Despite the occasional display of eurocentric arrogance of  Guardian correspondent Jonathan Watts, most of observation and assertions he made in his book When A Billion Chinese Jump: How China Will Save Mankind – Or Destroy It are supported with concrete evidence and should not be dismissed at once.

The disturbing fact I learnt from Watts’s’ Book is not that in China they still eat lions, crocodiles, peacocks, snakes or tigers (which I found acceptable if they are not endangered, what’s the different between them and chickens or pigs anyways). What shocked me to the core from Watt’s 10-year-long investigation is how we (Chinese) have mutated from a civilisation that founded on Confucian’s Nature-and-man-harmony philosophy, to a nation that finds its pride in bending the rules of nature.

The so called animal “reserves” in China serves no purpose in preserving the endangered species. For many of these reserves, including the world-famous Giant Panda breeding ground in Xichuan, their main purpose is to become the number one for-profit tourist attraction, conservation always comes second. The “scientists” in these reserves do not have a plan on how to repopulate them in the wild. Their major focus is to breed as much as they can so that the numbers look good on the books, and hence generates more profits from tourists.

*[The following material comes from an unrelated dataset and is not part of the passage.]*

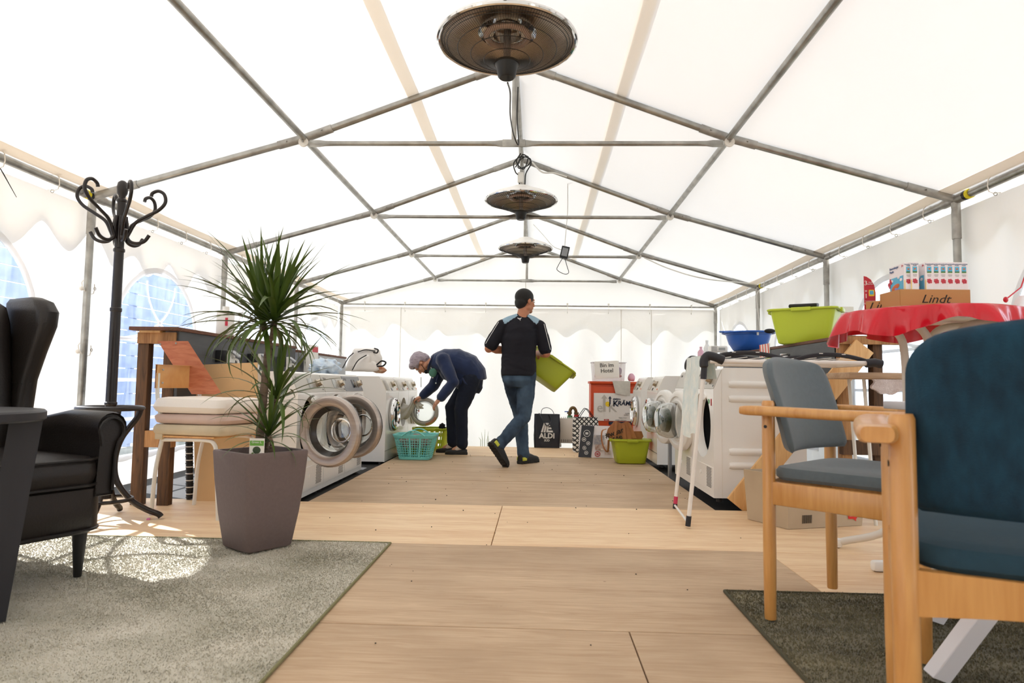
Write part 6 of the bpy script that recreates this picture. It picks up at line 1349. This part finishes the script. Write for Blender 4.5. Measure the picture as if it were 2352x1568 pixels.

In China we are used to Beijing love for world’s first, world’s biggest, world’s fastest and everything that would put us in the “world’s x” category, and we understand that pursuit comes at the cost of our environment. Still, Watts’s observation blew my mind, and for the first time, I am seriously considering the fact that many of the floods or earthquakes happened in China is nature’s revenge on our constant exploitation of the environment over the past decades. As Watts travelled across the northeastern provinces, communist comrades told Watts that they could shift rain patterns by “milking the mountains” (by adding coal dust on snow to absorb heat to melt the snow caps of the mountains) and “shoot down the clouds” (by adding Silver Iodide in the troposphere to enhance condensation). The world’s biggest dam promised to become the mightiest irrigation and flood control project, but in the mean time created the world’s biggest lake that generated the world’s greatest human-induced pressure on the earth crust. If “harmony” is as vital as Beijing has always preached us, nature would be in desperate need for an earthquake-like-event to harmonize what we did to her.

For Chinese readers, his words might sound condescending, in particular, his critique on consumerism in China, considering that fact that his nation was the one pioneered the industrial revolution. But he always reminded us that he felt sympathetic towards the fishermen, farmers, local cadres, ministries chiefs and even the Chinese leaders, for one simple reason – you cannot deny people a happy life. This gives a humanistic touch and universality to the book, and make it a must-read for all who is concerned about the current state of environment of China, and our planet.